• **What is required**: Each entry below is to be extracted exactly.

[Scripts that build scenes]
>>>>>
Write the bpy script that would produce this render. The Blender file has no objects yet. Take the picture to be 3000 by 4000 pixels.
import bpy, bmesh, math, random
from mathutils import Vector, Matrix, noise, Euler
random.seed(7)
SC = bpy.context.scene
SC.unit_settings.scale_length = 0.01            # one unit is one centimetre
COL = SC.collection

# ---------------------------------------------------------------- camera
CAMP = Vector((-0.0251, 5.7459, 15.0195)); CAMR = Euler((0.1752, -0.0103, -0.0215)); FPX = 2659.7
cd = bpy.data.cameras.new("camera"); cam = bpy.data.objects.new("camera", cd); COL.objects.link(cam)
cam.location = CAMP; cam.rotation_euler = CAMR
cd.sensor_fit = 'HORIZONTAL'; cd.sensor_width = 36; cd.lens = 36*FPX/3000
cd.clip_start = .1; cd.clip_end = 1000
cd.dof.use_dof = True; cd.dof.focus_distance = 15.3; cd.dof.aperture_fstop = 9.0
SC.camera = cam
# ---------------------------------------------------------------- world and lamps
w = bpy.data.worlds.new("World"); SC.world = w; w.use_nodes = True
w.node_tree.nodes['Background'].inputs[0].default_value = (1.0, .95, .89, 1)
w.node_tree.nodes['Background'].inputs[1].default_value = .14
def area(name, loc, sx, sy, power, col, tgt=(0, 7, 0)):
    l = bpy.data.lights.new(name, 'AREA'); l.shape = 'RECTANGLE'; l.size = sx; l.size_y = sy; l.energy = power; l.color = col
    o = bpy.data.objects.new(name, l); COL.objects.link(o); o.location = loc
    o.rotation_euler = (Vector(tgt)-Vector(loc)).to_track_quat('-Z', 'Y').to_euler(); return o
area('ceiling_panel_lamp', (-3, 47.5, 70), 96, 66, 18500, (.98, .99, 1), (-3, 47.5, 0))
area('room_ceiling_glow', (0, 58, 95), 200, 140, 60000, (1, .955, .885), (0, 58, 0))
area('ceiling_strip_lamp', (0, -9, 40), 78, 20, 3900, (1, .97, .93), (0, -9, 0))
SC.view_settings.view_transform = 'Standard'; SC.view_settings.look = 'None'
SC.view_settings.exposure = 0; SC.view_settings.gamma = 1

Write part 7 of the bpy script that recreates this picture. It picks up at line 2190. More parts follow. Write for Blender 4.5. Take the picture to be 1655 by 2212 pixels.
<<<<<
• **Response to the task**:
Write the bpy script that would produce this render. The Blender file has no objects yet. Take the picture to be 3000 by 4000 pixels.
import bpy, bmesh, math, random
from mathutils import Vector, Matrix, noise, Euler
random.seed(7)
SC = bpy.context.scene
SC.unit_settings.scale_length = 0.01            # one unit is one centimetre
COL = SC.collection

# ---------------------------------------------------------------- camera
CAMP = Vector((-0.0251, 5.7459, 15.0195)); CAMR = Euler((0.1752, -0.0103, -0.0215)); FPX = 2659.7
cd = bpy.data.cameras.new("camera"); cam = bpy.data.objects.new("camera", cd); COL.objects.link(cam)
cam.location = CAMP; cam.rotation_euler = CAMR
cd.sensor_fit = 'HORIZONTAL'; cd.sensor_width = 36; cd.lens = 36*FPX/3000
cd.clip_start = .1; cd.clip_end = 1000
cd.dof.use_dof = True; cd.dof.focus_distance = 15.3; cd.dof.aperture_fstop = 9.0
SC.camera = cam
# ---------------------------------------------------------------- world and lamps
w = bpy.data.worlds.new("World"); SC.world = w; w.use_nodes = True
w.node_tree.nodes['Background'].inputs[0].default_value = (1.0, .95, .89, 1)
w.node_tree.nodes['Background'].inputs[1].default_value = .14
def area(name, loc, sx, sy, power, col, tgt=(0, 7, 0)):
    l = bpy.data.lights.new(name, 'AREA'); l.shape = 'RECTANGLE'; l.size = sx; l.size_y = sy; l.energy = power; l.color = col
    o = bpy.data.objects.new(name, l); COL.objects.link(o); o.location = loc
    o.rotation_euler = (Vector(tgt)-Vector(loc)).to_track_quat('-Z', 'Y').to_euler(); return o
area('ceiling_panel_lamp', (-3, 47.5, 70), 96, 66, 18500, (.98, .99, 1), (-3, 47.5, 0))
area('room_ceiling_glow', (0, 58, 95), 200, 140, 60000, (1, .955, .885), (0, 58, 0))
area('ceiling_strip_lamp', (0, -9, 40), 78, 20, 3900, (1, .97, .93), (0, -9, 0))
SC.view_settings.view_transform = 'Standard'; SC.view_settings.look = 'None'
SC.view_settings.exposure = 0; SC.view_settings.gamma = 1

Write part 7 of the bpy script that recreates this picture. It picks up at line 2190. More parts follow. Write for Blender 4.5. Take the picture to be 1655 by 2212 pixels.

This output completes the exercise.